## REQUIREMENT
Scan the listing below. Report each line that includes "More".

[Scenes as source code]
[Start]
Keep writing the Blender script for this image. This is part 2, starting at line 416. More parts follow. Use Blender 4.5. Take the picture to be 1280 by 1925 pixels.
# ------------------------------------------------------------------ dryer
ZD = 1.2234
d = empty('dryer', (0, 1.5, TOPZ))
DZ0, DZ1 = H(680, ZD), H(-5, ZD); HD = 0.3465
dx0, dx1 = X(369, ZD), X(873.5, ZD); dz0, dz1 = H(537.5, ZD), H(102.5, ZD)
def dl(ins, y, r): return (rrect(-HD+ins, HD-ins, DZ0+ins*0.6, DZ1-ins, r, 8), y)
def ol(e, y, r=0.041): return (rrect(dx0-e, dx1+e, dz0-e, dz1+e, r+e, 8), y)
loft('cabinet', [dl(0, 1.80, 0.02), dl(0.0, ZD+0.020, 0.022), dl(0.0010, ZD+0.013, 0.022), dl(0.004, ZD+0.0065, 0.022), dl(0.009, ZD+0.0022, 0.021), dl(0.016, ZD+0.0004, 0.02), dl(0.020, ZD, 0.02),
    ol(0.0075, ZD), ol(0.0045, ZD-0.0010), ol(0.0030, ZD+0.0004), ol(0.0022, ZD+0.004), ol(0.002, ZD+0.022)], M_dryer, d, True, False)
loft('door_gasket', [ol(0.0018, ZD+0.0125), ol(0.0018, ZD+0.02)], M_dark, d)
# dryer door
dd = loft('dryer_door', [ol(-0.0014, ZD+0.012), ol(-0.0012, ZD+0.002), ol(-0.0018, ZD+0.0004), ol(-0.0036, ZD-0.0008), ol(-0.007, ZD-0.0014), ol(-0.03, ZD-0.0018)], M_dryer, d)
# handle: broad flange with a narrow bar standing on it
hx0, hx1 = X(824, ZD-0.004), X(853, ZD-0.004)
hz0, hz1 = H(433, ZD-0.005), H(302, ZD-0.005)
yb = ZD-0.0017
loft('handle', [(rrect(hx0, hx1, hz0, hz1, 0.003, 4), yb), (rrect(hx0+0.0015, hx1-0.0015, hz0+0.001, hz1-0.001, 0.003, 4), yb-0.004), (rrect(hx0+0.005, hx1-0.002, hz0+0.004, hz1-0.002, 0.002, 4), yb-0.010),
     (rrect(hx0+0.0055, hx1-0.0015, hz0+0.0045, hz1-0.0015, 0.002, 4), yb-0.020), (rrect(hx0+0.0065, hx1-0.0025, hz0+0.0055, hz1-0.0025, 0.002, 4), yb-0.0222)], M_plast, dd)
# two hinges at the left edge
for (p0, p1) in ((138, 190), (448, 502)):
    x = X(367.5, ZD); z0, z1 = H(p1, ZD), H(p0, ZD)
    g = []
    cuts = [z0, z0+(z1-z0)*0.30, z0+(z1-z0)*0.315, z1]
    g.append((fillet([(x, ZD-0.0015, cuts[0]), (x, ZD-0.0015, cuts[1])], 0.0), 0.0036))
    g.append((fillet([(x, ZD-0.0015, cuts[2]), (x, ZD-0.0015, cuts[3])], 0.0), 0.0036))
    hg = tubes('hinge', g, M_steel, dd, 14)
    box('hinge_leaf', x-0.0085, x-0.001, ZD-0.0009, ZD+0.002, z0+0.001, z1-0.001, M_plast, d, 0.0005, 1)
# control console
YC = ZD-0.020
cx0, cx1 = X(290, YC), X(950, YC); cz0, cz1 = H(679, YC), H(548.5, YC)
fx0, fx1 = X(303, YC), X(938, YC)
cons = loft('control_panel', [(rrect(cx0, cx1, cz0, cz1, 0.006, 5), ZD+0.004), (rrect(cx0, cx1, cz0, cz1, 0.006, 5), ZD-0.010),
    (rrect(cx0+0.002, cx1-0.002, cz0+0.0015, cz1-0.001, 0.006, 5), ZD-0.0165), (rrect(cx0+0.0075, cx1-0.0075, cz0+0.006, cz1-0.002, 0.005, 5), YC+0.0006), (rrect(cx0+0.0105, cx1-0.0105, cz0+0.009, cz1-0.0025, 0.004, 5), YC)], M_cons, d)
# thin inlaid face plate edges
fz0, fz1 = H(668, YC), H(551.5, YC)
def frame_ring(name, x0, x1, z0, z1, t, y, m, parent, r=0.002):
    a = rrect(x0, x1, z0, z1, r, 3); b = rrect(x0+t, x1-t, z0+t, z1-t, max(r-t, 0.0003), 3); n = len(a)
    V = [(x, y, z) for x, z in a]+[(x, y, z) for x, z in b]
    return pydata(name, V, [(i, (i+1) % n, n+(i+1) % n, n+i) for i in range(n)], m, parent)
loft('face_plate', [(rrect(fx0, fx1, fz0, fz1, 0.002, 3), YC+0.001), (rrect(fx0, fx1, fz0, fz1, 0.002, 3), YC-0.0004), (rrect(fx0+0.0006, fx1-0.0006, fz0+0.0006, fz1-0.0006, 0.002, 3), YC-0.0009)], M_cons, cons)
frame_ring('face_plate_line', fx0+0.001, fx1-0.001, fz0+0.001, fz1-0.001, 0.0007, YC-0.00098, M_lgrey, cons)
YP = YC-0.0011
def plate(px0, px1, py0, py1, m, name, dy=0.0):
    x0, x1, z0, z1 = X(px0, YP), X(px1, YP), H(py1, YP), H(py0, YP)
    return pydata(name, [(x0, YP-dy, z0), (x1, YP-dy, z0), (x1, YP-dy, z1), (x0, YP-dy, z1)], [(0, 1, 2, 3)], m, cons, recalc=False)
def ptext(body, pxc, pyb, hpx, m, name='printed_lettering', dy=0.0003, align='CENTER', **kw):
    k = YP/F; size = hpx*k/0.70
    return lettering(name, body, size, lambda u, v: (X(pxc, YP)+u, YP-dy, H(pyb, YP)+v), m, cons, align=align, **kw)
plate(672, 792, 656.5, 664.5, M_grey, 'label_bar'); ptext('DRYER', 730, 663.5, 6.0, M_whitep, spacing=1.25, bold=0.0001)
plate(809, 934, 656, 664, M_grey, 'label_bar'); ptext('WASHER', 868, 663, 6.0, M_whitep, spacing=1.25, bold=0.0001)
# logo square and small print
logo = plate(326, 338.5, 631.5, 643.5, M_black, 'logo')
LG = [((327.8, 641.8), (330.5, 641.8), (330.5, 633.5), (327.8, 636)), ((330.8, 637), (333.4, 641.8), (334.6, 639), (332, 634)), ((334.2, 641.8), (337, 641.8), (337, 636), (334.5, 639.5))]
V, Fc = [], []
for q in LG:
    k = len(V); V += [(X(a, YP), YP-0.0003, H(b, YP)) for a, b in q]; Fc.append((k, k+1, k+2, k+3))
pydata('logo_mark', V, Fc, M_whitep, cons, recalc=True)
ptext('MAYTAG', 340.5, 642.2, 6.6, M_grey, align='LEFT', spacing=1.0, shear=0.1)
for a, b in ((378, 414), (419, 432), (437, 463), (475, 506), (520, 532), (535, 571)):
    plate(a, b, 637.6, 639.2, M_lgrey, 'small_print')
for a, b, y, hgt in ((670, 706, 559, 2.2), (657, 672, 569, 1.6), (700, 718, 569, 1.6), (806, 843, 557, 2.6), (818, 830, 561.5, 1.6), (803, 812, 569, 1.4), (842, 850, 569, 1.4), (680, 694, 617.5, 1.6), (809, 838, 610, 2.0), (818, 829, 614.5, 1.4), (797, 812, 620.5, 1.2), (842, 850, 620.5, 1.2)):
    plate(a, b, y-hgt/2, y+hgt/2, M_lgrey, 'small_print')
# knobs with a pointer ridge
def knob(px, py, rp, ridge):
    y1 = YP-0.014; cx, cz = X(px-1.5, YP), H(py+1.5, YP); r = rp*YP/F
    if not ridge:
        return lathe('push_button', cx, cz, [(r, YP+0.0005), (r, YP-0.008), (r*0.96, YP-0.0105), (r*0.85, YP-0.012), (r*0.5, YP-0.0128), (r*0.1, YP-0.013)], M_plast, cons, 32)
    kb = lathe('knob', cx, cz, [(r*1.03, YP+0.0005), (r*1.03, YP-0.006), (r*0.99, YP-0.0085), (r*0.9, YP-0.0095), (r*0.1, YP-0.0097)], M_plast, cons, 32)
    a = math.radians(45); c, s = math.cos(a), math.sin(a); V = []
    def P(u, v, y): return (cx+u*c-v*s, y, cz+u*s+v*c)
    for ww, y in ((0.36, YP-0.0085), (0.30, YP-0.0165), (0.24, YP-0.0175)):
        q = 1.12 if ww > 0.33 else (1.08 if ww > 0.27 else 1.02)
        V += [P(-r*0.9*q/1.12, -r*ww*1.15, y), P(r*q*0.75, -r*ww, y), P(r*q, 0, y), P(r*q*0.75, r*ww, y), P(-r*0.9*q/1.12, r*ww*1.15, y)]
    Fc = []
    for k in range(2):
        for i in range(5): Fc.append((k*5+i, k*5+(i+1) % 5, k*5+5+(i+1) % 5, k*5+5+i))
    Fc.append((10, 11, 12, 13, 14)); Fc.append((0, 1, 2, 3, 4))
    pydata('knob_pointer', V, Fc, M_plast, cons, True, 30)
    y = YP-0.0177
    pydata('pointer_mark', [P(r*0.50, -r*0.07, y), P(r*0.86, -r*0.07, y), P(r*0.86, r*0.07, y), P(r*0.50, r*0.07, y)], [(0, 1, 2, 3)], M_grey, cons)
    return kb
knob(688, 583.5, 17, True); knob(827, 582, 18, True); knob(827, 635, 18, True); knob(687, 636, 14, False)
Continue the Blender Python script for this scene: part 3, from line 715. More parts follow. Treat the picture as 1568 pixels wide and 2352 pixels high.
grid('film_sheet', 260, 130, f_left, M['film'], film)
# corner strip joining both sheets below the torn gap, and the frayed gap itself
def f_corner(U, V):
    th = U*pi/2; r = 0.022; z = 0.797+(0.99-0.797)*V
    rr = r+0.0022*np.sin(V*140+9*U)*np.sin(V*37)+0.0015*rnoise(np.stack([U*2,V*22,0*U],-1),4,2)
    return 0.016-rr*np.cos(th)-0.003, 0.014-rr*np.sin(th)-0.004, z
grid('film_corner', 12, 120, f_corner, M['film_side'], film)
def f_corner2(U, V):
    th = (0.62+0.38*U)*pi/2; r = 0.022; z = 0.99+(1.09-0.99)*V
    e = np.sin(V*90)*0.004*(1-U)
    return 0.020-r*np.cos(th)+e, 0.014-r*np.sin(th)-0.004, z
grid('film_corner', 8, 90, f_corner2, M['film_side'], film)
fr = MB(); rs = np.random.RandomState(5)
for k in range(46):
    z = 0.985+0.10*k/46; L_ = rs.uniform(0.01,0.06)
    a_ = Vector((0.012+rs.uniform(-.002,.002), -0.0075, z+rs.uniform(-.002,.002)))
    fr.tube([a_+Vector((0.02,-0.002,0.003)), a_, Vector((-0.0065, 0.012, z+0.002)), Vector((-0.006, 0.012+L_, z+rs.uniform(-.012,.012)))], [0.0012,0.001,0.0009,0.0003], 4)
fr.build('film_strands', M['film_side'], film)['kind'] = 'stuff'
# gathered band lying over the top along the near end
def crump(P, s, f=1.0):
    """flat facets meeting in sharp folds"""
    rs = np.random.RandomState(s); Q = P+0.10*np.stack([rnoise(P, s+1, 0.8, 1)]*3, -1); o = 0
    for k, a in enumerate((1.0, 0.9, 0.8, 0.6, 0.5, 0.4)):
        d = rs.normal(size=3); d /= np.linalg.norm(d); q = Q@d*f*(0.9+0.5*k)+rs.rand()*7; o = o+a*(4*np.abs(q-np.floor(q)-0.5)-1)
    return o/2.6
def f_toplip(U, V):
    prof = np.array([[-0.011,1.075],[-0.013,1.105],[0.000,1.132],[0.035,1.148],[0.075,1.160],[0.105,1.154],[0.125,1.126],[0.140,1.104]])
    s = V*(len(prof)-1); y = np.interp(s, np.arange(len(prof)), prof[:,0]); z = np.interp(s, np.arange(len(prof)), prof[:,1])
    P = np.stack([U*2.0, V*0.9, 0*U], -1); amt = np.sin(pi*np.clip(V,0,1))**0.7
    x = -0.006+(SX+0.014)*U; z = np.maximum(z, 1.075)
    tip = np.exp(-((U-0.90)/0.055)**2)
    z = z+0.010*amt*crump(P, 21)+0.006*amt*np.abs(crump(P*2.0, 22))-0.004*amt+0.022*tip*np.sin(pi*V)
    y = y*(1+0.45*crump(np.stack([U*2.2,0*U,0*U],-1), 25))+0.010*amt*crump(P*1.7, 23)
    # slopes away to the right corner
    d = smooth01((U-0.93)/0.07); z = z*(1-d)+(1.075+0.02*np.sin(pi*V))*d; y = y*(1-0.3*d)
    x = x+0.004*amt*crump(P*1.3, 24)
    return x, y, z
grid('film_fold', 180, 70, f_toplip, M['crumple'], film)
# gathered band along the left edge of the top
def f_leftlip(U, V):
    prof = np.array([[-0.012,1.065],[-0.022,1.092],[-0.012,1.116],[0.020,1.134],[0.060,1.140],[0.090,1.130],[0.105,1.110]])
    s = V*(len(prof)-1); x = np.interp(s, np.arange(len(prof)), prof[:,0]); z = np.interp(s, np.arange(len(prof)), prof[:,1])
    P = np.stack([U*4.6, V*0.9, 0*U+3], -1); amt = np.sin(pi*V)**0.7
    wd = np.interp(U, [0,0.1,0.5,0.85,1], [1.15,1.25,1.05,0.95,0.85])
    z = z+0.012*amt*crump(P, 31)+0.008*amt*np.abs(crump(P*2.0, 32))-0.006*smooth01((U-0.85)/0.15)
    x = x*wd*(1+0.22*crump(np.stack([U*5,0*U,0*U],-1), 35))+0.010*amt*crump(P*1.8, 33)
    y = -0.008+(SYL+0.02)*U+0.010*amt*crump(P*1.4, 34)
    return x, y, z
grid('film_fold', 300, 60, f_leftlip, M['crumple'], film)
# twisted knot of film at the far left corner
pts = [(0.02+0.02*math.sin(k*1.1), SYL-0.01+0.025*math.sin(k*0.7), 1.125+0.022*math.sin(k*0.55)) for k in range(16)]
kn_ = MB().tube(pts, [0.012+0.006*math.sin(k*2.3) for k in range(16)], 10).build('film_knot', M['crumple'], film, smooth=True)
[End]
## SOLUTION FOR THIS PROBLEM
Keep writing the Blender script for this image. This is part 2, starting at line 416. More parts follow. Use Blender 4.5. Take the picture to be 1280 by 1925 pixels.
Continue the Blender Python script for this scene: part 3, from line 715. More parts follow. Treat the picture as 1568 pixels wide and 2352 pixels high.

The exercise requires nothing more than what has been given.